Since Uncle Ben isn't present in the MCU's Spider-Man movies, it makes sense for Aunt May to take up the mantle and become the guiding light in shaping Peter Parker as Spider-Man. Her influence on Peter's moral and ethical decisions is already on full display in "Spider-Man: No Way Home" even before her death, so her loss ultimately serves to strengthen his resolve to do the right thing and take responsibility for the protecting the lives of those around him.
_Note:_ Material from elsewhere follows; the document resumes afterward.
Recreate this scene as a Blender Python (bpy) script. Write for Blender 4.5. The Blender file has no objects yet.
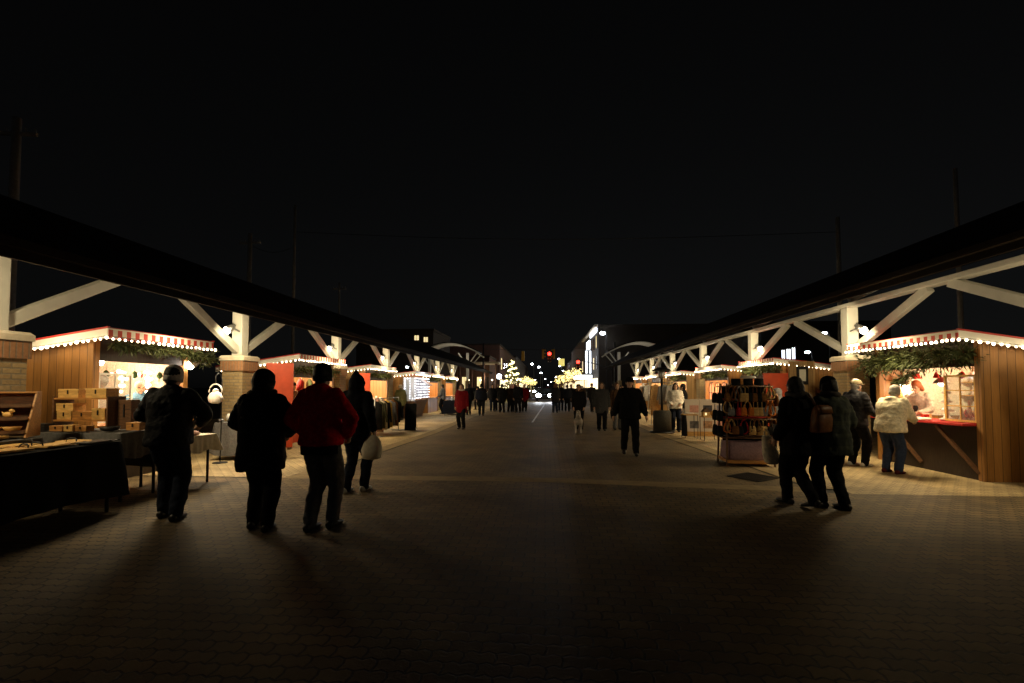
import bpy, bmesh, math, random
from mathutils import Vector, Matrix
random.seed(11)
S = bpy.context.scene
COL = S.collection
R = math.radians
PI = math.pi

# ------------------------------------------------------------------ materials
MATS = {}
def nn(nt, t, **kw):
    n = nt.nodes.new(t)
    for k, v in kw.items():
        setattr(n, k, v)
    return n
def math_n(nt, op, a, b=None):
    n = nn(nt, 'ShaderNodeMath', operation=op)
    for i, v in enumerate((a, b)):
        if v is None: continue
        if isinstance(v, (int, float)): n.inputs[i].default_value = v
        else: nt.links.new(v, n.inputs[i])
    return n.outputs[0]
def base_mat(name):
    m = bpy.data.materials.new(name); m.use_nodes = True
    nt = m.node_tree
    return m, nt, nt.nodes['Principled BSDF']
def mat(name, col, rough=.6, var=.18, scale=9, bump=.15, metal=0, stretch=(1, 1, 1), spec=.4, trans=0, alpha=1):
    """noise-mottled principled surface"""
    if name in MATS: return MATS[name]
    m, nt, b = base_mat(name)
    tc = nn(nt, 'ShaderNodeTexCoord'); mp = nn(nt, 'ShaderNodeMapping')
    mp.inputs['Scale'].default_value = stretch
    nt.links.new(tc.outputs['Object'], mp.inputs[0])
    n1 = nn(nt, 'ShaderNodeTexNoise'); n1.inputs['Scale'].default_value = scale; n1.inputs['Detail'].default_value = 6
    nt.links.new(mp.outputs[0], n1.inputs['Vector'])
    rp = nn(nt, 'ShaderNodeValToRGB')
    rp.color_ramp.elements[0].position = .3; rp.color_ramp.elements[1].position = .7
    rp.color_ramp.elements[0].color = [c * (1 - var) for c in col] + [1]
    rp.color_ramp.elements[1].color = [min(1, c * (1 + var)) for c in col] + [1]
    nt.links.new(n1.outputs[0], rp.inputs[0]); nt.links.new(rp.outputs[0], b.inputs['Base Color'])
    b.inputs['Roughness'].default_value = rough; b.inputs['Metallic'].default_value = metal
    b.inputs['Specular IOR Level'].default_value = spec
    if trans: b.inputs['Transmission Weight'].default_value = trans
    if alpha < 1: b.inputs['Alpha'].default_value = alpha
    if bump:
        bp = nn(nt, 'ShaderNodeBump'); bp.inputs['Strength'].default_value = bump; bp.inputs['Distance'].default_value = .02
        nt.links.new(n1.outputs[0], bp.inputs['Height']); nt.links.new(bp.outputs[0], b.inputs['Normal'])
    MATS[name] = m; return m
def glow(name, col, strength, sample=False):
    if name in MATS: return MATS[name]
    m, nt, b = base_mat(name)
    b.inputs['Base Color'].default_value = (*[min(1, c) for c in col], 1)
    b.inputs['Emission Color'].default_value = (*col, 1); b.inputs['Emission Strength'].default_value = strength
    try: m.cycles.emission_sampling = 'FRONT' if sample else 'NONE'
    except Exception: pass
    MATS[name] = m; return m
def uv_vec(nt):
    """object coordinates folded so that vertical faces of any axis get (along, up)"""
    tc = nn(nt, 'ShaderNodeTexCoord'); sx = nn(nt, 'ShaderNodeSeparateXYZ')
    nt.links.new(tc.outputs['Object'], sx.inputs[0])
    return math_n(nt, 'ADD', sx.outputs[0], sx.outputs[1]), sx.outputs[2], tc, sx
def planks(name, col, width=.13, rough=.55):
    m, nt, b = base_mat(name)
    u, z, tc, sx = uv_vec(nt)
    t = math_n(nt, 'DIVIDE', u, width)
    fr = math_n(nt, 'FRACT', t); fl = math_n(nt, 'FLOOR', t)
    wn = nn(nt, 'ShaderNodeTexWhiteNoise', noise_dimensions='1D'); nt.links.new(fl, wn.inputs['W'])
    mp = nn(nt, 'ShaderNodeMapping'); mp.inputs['Scale'].default_value = (14, 14, 1.3)
    nt.links.new(tc.outputs['Object'], mp.inputs[0])
    n1 = nn(nt, 'ShaderNodeTexNoise'); n1.inputs['Scale'].default_value = 3; n1.inputs['Detail'].default_value = 8; n1.inputs['Distortion'].default_value = .6
    nt.links.new(mp.outputs[0], n1.inputs['Vector'])
    v = math_n(nt, 'ADD', math_n(nt, 'MULTIPLY', wn.outputs[0], .45), math_n(nt, 'MULTIPLY', n1.outputs[0], .7))
    rp = nn(nt, 'ShaderNodeValToRGB')
    rp.color_ramp.elements[0].position = .2; rp.color_ramp.elements[1].position = .9
    rp.color_ramp.elements[0].color = [c * .6 for c in col] + [1]; rp.color_ramp.elements[1].color = [min(1, c * 1.25) for c in col] + [1]
    nt.links.new(v, rp.inputs[0])
    gr = math_n(nt, 'LESS_THAN', fr, .06)
    mx = nn(nt, 'ShaderNodeMixRGB'); mx.inputs[2].default_value = [c * .15 for c in col] + [1]
    nt.links.new(gr, mx.inputs[0]); nt.links.new(rp.outputs[0], mx.inputs[1]); nt.links.new(mx.outputs[0], b.inputs['Base Color'])
    bp = nn(nt, 'ShaderNodeBump'); bp.inputs['Strength'].default_value = .4; bp.inputs['Distance'].default_value = .01
    h = math_n(nt, 'SUBTRACT', math_n(nt, 'MULTIPLY', n1.outputs[0], .3), gr)
    nt.links.new(h, bp.inputs['Height']); nt.links.new(bp.outputs[0], b.inputs['Normal'])
    b.inputs['Roughness'].default_value = rough
    MATS[name] = m; return m
def bricks(name, c1, c2, mortar, w=.215, h=.075, ms=.011, vertical=False):
    m, nt, b = base_mat(name)
    u, z, tc, sx = uv_vec(nt)
    cb = nn(nt, 'ShaderNodeCombineXYZ')
    nt.links.new(z if vertical else u, cb.inputs[0]); nt.links.new(u if vertical else z, cb.inputs[1])
    bt = nn(nt, 'ShaderNodeTexBrick')
    bt.inputs['Scale'].default_value = 1; bt.inputs['Brick Width'].default_value = w; bt.inputs['Row Height'].default_value = h
    bt.inputs['Mortar Size'].default_value = ms; bt.inputs['Mortar Smooth'].default_value = .3
    bt.inputs['Color1'].default_value = (*c1, 1); bt.inputs['Color2'].default_value = (*c2, 1); bt.inputs['Mortar'].default_value = (*mortar, 1)
    if vertical: bt.offset = 0
    nt.links.new(cb.outputs[0], bt.inputs['Vector'])
    n1 = nn(nt, 'ShaderNodeTexNoise'); n1.inputs['Scale'].default_value = 30; nt.links.new(tc.outputs['Object'], n1.inputs['Vector'])
    mx = nn(nt, 'ShaderNodeMixRGB', blend_type='MULTIPLY'); mx.inputs[0].default_value = .5
    nt.links.new(bt.outputs[0], mx.inputs[1]); nt.links.new(n1.outputs[0], mx.inputs[2]); nt.links.new(mx.outputs[0], b.inputs['Base Color'])
    bp = nn(nt, 'ShaderNodeBump', invert=True); bp.inputs['Strength'].default_value = .7; bp.inputs['Distance'].default_value = .012
    nt.links.new(bt.outputs['Fac'], bp.inputs['Height']); nt.links.new(bp.outputs[0], b.inputs['Normal'])
    b.inputs['Roughness'].default_value = .85
    MATS[name] = m; return m
def pavers(name, c1, c2, mortar, w=.19, h=.108, amp=.011, ms=.0085):
    """interlocking pavers with wavy edges"""
    m, nt, b = base_mat(name)
    tc = nn(nt, 'ShaderNodeTexCoord'); sx = nn(nt, 'ShaderNodeSeparateXYZ'); nt.links.new(tc.outputs['Object'], sx.inputs[0])
    def tri(o, per, a):   # triangle wave
        f = math_n(nt, 'FRACT', math_n(nt, 'DIVIDE', o, per))
        return math_n(nt, 'MULTIPLY', math_n(nt, 'SUBTRACT', math_n(nt, 'ABSOLUTE', math_n(nt, 'SUBTRACT', f, .5)), .25), a * 4)
    x2 = math_n(nt, 'ADD', sx.outputs[0], tri(sx.outputs[1], h, amp * .55))
    y2 = math_n(nt, 'ADD', sx.outputs[1], tri(sx.outputs[0], w / 2, amp))
    cb = nn(nt, 'ShaderNodeCombineXYZ'); nt.links.new(x2, cb.inputs[0]); nt.links.new(y2, cb.inputs[1])
    bt = nn(nt, 'ShaderNodeTexBrick'); bt.inputs['Scale'].default_value = 1
    bt.inputs['Brick Width'].default_value = w; bt.inputs['Row Height'].default_value = h
    bt.inputs['Mortar Size'].default_value = ms; bt.inputs['Mortar Smooth'].default_value = .35; bt.inputs['Bias'].default_value = -.1
    bt.inputs['Color1'].default_value = (*c1, 1); bt.inputs['Color2'].default_value = (*c2, 1); bt.inputs['Mortar'].default_value = (*mortar, 1)
    nt.links.new(cb.outputs[0], bt.inputs['Vector'])
    n1 = nn(nt, 'ShaderNodeTexNoise'); n1.inputs['Scale'].default_value = .9; n1.inputs['Detail'].default_value = 8; n1.inputs['Roughness'].default_value = .65
    nt.links.new(tc.outputs['Object'], n1.inputs['Vector'])
    n2 = nn(nt, 'ShaderNodeTexNoise'); n2.inputs['Scale'].default_value = 60; nt.links.new(tc.outputs['Object'], n2.inputs['Vector'])
    rp = nn(nt, 'ShaderNodeValToRGB'); rp.color_ramp.elements[0].position = .3; rp.color_ramp.elements[1].position = .72
    rp.color_ramp.elements[0].color = (.36, .36, .36, 1); rp.color_ramp.elements[1].color = (1.18, 1.16, 1.12, 1)
    nt.links.new(n1.outputs[0], rp.inputs[0])
    mx = nn(nt, 'ShaderNodeMixRGB', blend_type='MULTIPLY'); mx.inputs[0].default_value = 1
    nt.links.new(bt.outputs[0], mx.inputs[1]); nt.links.new(rp.outputs[0], mx.inputs[2]); nt.links.new(mx.outputs[0], b.inputs['Base Color'])
    bp = nn(nt, 'ShaderNodeBump'); bp.inputs['Strength'].default_value = .9; bp.inputs['Distance'].default_value = .012
    hh = math_n(nt, 'ADD', math_n(nt, 'MULTIPLY', math_n(nt, 'SUBTRACT', 1.0, bt.outputs['Fac']), 1.0), math_n(nt, 'MULTIPLY', n2.outputs[0], .35))
    nt.links.new(hh, bp.inputs['Height']); nt.links.new(bp.outputs[0], b.inputs['Normal'])
    b.inputs['Roughness'].default_value = .72
    MATS[name] = m; return m
def stripes(name, c1, c2, width=.13):
    m, nt, b = base_mat(name)
    u, z, tc, sx = uv_vec(nt)
    fr = math_n(nt, 'FRACT', math_n(nt, 'DIVIDE', u, width))
    g = math_n(nt, 'MULTIPLY', math_n(nt, 'LESS_THAN', fr, .5), math_n(nt, 'MULTIPLY', math_n(nt, 'GREATER_THAN', z, 2.325), math_n(nt, 'LESS_THAN', z, 2.435)))
    mx = nn(nt, 'ShaderNodeMixRGB'); mx.inputs[1].default_value = (*c1, 1); mx.inputs[2].default_value = (*c2, 1)
    nt.links.new(g, mx.inputs[0]); nt.links.new(mx.outputs[0], b.inputs['Base Color']); b.inputs['Roughness'].default_value = .8
    MATS[name] = m; return m
def plaid(name, base, line, sz=.16):
    m, nt, b = base_mat(name)
    u, z, tc, sx = uv_vec(nt)
    a = math_n(nt, 'LESS_THAN', math_n(nt, 'FRACT', math_n(nt, 'DIVIDE', u, sz)), .3)
    c = math_n(nt, 'LESS_THAN', math_n(nt, 'FRACT', math_n(nt, 'DIVIDE', z, sz)), .3)
    g = math_n(nt, 'MULTIPLY', math_n(nt, 'ADD', a, c), .5)
    mx = nn(nt, 'ShaderNodeMixRGB'); mx.inputs[1].default_value = (*base, 1); mx.inputs[2].default_value = (*line, 1)
    nt.links.new(g, mx.inputs[0]); nt.links.new(mx.outputs[0], b.inputs['Base Color']); b.inputs['Roughness'].default_value = .9
    MATS[name] = m; return m
def cloth_glow(name, col):
    """thin cloth that lets light through"""
    m, nt, b = base_mat(name)
    b.inputs['Base Color'].default_value = (*col, 1); b.inputs['Roughness'].default_value = .9
    tr = nn(nt, 'ShaderNodeBsdfTranslucent'); tr.inputs[0].default_value = (*col, 1)
    mx = nn(nt, 'ShaderNodeMixShader'); mx.inputs[0].default_value = .5
    out = nt.nodes['Material Output']
    nt.links.new(b.outputs[0], mx.inputs[1]); nt.links.new(tr.outputs[0], mx.inputs[2]); nt.links.new(mx.outputs[0], out.inputs[0])
    MATS[name] = m; return m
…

In the grand scheme of things, Peter hadn't truly lost anything meaningful until May's heroic demise. Sure, there's the loss of anonymity that he suffers at the start of the film, but MJ, Ned, and Aunt May are all still with him despite his newfound celebrity (and infamy). The charges against him for his role in the death of Mysterio are dropped, so there's no loss of freedom. He even manages to smooth things over with MIT so that he and his friends will still be able to move forward with their plans of being together at their dream school. We see him trying to play the role of a hero without having to truly sacrifice anything. It's not until Aunt May dies that he finally suffers a major loss that shapes him in the same way that the losses his counterparts suffered in their respective universes.

In dealing with the loss of Aunt May, Peter learns what it really means to live with the consequences of his actions beyond a point of return. He can't bring her back, but he can finish what they started and make sure that her death wasn't in vain. In doing so, he eventually makes a sacrifice in an act of selflessness that mirrors May's own. May didn't back down from doing the right thing and protecting Peter in the face of superpowered multiverse villains, even though she paid the price for her heroism with her own life. Similarly, Peter doesn't back down from saving the universe by asking Dr. Strange to perform the forgetting spell again, even though it means he will be forgotten by everyone, including those he loves and values most. While it doesn't literally kill him, he understands that he will lose the life he's known and tried so hard to hold together throughout the film. 

No longer weighed down by self-serving desires, he finally realizes that this time, there is no magic, no smooth talking, no luck that can save him from having to live with what it really means to be Spider-Man. A hero.

"Spider-Man: No Way Home" is in theaters now.